> RECORDS FOR THE EXERCISE:
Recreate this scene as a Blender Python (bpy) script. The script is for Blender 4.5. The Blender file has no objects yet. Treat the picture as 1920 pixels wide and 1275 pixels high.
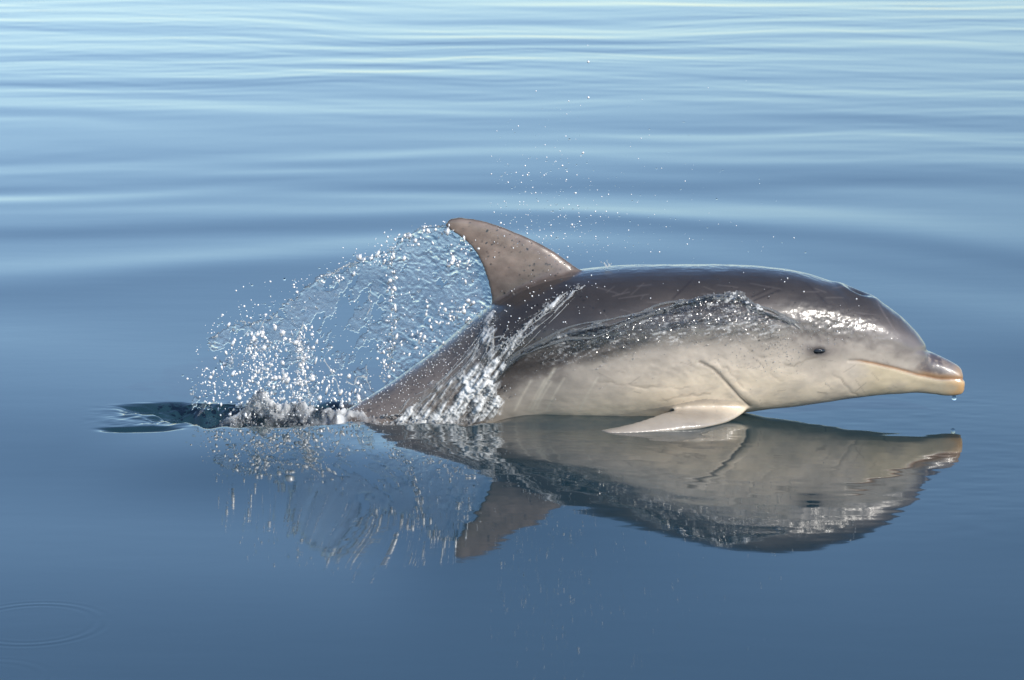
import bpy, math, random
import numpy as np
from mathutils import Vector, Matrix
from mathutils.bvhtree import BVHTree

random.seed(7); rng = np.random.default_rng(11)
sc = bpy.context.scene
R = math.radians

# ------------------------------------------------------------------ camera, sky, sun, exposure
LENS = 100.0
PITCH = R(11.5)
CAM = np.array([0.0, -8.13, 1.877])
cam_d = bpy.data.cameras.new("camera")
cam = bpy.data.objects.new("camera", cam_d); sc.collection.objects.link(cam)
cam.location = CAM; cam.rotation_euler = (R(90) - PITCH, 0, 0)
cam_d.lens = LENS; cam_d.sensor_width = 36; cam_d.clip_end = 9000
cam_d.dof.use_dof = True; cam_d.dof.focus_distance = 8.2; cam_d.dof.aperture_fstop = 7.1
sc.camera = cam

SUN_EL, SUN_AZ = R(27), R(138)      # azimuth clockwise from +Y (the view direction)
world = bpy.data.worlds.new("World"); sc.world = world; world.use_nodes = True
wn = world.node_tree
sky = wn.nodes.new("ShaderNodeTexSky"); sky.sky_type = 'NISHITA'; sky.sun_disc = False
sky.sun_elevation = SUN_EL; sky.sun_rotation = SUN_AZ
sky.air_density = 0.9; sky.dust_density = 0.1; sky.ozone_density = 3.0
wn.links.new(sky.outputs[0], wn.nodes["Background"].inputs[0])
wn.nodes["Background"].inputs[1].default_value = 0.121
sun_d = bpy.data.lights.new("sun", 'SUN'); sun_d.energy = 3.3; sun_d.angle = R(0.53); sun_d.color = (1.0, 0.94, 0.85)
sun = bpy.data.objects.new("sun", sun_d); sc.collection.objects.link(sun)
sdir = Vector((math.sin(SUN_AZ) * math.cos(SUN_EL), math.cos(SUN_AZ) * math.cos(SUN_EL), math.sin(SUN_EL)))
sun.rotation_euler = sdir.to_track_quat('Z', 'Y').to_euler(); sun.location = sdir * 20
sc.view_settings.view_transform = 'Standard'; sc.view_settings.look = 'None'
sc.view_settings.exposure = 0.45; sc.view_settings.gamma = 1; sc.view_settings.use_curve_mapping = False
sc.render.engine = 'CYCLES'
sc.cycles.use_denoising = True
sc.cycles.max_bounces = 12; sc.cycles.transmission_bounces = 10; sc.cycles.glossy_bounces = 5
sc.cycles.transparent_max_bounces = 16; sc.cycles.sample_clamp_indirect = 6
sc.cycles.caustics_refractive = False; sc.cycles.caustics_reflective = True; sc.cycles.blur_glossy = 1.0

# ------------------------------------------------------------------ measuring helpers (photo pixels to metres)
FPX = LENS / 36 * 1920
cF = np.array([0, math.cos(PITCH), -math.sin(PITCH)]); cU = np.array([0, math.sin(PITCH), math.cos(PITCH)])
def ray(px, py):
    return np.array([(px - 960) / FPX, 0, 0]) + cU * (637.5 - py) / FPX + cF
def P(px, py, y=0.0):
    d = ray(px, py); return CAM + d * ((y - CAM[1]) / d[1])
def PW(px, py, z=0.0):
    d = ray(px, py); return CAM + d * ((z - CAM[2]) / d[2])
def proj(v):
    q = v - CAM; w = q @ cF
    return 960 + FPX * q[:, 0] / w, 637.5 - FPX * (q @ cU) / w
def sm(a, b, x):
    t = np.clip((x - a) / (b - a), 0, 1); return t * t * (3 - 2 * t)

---

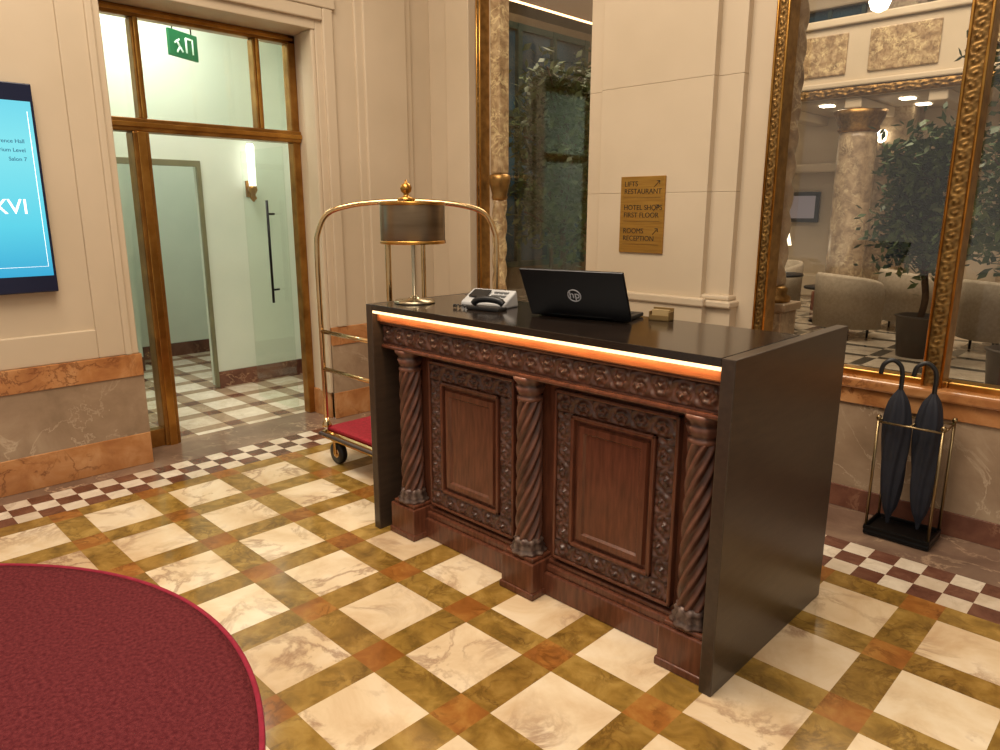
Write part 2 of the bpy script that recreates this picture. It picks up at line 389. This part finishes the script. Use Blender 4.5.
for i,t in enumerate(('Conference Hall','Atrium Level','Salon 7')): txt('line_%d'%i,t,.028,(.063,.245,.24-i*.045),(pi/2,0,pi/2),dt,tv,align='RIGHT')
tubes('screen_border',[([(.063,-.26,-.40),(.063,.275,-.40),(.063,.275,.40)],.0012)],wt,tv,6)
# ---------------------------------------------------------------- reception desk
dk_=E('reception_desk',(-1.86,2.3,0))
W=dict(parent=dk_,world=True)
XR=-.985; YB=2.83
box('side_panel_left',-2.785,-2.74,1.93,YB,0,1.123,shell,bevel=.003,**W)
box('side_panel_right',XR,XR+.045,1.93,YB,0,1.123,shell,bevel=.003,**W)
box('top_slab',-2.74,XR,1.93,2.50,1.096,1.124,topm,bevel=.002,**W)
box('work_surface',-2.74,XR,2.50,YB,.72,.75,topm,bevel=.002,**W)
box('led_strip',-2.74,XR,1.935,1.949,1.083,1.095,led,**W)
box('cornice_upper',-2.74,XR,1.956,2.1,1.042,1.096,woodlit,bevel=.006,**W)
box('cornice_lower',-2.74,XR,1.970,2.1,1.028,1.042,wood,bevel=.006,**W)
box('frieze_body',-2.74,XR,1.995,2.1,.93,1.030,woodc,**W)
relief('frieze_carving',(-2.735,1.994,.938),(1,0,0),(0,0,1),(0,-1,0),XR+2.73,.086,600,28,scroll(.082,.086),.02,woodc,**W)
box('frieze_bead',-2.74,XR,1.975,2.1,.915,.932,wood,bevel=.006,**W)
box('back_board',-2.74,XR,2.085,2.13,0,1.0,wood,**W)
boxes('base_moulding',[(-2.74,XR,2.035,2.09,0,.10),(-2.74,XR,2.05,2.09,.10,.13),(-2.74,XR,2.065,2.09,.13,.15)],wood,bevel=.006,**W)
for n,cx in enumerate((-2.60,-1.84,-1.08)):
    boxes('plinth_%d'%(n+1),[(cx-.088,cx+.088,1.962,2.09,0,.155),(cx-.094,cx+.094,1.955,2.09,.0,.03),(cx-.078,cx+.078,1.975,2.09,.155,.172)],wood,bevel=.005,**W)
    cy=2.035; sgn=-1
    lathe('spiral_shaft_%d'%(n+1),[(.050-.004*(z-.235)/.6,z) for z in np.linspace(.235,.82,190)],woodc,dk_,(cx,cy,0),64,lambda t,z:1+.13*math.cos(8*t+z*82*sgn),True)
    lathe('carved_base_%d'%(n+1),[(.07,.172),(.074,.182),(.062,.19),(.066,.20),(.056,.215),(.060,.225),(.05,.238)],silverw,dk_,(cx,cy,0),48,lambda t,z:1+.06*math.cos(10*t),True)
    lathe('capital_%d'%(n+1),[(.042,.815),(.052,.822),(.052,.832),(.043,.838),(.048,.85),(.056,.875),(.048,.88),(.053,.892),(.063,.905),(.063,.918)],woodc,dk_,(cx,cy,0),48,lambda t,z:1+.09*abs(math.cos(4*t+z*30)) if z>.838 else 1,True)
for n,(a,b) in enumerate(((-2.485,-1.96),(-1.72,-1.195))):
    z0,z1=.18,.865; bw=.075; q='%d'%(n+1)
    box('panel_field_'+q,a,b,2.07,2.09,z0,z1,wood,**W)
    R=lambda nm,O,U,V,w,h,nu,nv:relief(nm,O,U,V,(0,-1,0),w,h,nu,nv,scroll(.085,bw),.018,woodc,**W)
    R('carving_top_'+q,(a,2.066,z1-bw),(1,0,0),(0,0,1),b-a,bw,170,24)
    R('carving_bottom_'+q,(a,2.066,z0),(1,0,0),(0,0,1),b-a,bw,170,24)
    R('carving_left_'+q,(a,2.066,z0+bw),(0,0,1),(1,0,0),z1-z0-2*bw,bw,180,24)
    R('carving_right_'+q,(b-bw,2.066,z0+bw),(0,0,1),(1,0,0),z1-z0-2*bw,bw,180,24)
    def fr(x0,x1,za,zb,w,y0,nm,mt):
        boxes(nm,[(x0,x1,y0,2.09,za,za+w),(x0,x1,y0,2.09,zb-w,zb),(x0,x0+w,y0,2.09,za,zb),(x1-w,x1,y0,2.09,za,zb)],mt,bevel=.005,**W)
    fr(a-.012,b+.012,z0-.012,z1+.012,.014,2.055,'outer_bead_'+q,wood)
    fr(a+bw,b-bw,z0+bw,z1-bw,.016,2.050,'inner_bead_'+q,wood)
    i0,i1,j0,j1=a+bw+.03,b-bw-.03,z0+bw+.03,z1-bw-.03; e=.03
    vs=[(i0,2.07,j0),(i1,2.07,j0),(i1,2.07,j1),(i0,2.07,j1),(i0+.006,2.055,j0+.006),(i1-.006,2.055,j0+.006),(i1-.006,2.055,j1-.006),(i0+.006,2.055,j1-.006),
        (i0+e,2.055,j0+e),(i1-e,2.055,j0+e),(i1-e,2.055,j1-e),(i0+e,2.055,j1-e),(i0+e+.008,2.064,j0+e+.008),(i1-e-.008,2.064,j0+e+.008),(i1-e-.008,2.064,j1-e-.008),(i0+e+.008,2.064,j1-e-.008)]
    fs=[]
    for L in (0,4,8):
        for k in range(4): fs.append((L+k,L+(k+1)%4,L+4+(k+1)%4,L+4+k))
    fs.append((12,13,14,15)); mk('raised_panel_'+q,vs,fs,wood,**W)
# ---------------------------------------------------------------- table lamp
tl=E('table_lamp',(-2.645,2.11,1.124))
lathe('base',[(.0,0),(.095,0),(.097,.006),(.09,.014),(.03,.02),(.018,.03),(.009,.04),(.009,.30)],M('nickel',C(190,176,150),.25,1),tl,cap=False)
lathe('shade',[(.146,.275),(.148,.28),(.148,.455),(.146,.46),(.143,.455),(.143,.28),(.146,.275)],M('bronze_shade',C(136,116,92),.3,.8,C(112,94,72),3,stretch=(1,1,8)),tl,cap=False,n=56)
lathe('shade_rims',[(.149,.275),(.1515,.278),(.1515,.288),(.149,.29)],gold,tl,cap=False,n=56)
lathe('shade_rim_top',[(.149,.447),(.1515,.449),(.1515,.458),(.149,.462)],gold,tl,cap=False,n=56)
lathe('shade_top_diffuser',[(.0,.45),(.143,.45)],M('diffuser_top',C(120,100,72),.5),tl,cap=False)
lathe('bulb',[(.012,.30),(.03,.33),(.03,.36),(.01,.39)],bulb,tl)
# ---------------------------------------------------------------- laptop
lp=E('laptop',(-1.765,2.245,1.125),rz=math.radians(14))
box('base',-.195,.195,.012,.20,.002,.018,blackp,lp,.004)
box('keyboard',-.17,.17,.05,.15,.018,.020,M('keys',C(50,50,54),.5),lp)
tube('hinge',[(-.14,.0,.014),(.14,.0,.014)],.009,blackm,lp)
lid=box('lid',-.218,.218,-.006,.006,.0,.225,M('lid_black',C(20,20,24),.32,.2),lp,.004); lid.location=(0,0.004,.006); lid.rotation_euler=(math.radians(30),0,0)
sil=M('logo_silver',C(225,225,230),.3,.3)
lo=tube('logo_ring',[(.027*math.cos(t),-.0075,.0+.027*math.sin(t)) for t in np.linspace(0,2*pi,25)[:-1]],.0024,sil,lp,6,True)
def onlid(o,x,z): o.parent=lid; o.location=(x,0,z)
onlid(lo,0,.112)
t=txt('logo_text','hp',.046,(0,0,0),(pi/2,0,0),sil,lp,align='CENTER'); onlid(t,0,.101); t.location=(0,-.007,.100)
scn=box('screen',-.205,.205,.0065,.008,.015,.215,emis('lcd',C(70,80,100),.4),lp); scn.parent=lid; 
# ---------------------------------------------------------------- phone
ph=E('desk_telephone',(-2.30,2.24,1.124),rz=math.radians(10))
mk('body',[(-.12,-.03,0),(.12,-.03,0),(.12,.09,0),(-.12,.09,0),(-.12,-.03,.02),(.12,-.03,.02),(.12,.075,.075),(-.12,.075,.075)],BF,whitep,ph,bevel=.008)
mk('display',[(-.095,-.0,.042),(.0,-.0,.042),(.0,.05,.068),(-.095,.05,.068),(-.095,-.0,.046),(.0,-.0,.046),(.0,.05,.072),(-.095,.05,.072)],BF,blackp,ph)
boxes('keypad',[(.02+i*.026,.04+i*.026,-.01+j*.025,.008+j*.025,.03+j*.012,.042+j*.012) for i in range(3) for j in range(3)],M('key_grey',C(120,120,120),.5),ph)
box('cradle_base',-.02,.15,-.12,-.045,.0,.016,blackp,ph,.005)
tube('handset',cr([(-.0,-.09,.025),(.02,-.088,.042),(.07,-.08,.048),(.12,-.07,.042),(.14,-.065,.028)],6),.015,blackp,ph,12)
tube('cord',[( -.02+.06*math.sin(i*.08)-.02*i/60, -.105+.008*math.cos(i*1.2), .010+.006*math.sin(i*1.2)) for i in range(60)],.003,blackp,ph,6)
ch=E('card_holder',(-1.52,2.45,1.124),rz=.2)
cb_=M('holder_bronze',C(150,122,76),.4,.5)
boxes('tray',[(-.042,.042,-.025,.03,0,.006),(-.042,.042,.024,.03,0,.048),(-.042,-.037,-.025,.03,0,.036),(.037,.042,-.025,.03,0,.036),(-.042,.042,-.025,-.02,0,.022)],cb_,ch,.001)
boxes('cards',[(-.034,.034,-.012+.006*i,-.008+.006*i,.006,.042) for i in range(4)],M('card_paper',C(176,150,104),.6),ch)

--

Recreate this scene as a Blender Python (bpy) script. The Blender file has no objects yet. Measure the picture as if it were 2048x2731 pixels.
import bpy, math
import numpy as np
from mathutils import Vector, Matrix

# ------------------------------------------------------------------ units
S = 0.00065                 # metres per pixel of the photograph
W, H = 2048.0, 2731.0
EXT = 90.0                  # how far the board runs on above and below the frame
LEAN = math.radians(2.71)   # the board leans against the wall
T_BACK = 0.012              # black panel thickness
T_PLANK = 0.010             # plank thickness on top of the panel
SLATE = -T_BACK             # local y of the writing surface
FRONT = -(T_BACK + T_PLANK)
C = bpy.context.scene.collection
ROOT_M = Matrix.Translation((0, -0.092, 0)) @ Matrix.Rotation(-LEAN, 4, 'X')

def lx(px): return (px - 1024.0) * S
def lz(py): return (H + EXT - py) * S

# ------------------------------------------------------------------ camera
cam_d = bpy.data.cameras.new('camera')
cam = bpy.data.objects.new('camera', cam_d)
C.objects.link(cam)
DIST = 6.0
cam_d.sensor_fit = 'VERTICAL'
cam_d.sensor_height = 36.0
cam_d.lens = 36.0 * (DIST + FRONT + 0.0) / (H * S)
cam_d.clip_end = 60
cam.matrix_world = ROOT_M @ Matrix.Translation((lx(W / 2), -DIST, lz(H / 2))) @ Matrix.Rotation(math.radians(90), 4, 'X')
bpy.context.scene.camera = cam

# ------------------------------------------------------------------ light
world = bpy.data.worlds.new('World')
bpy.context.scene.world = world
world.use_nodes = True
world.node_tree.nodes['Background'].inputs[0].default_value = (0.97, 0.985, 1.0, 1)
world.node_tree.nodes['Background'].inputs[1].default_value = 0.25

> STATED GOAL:
Of the lines above, quote exactly those from the one with "Recreate this scene as a Blender Python (bpy) script. The script" through the one with "R = math.radians", ends included; pictures stay out.

> WRITTEN REPLY:
Recreate this scene as a Blender Python (bpy) script. The script is for Blender 4.5. The Blender file has no objects yet. Treat the picture as 1920 pixels wide and 1275 pixels high.
import bpy, math, random
import numpy as np
from mathutils import Vector, Matrix
from mathutils.bvhtree import BVHTree

random.seed(7); rng = np.random.default_rng(11)
sc = bpy.context.scene
R = math.radians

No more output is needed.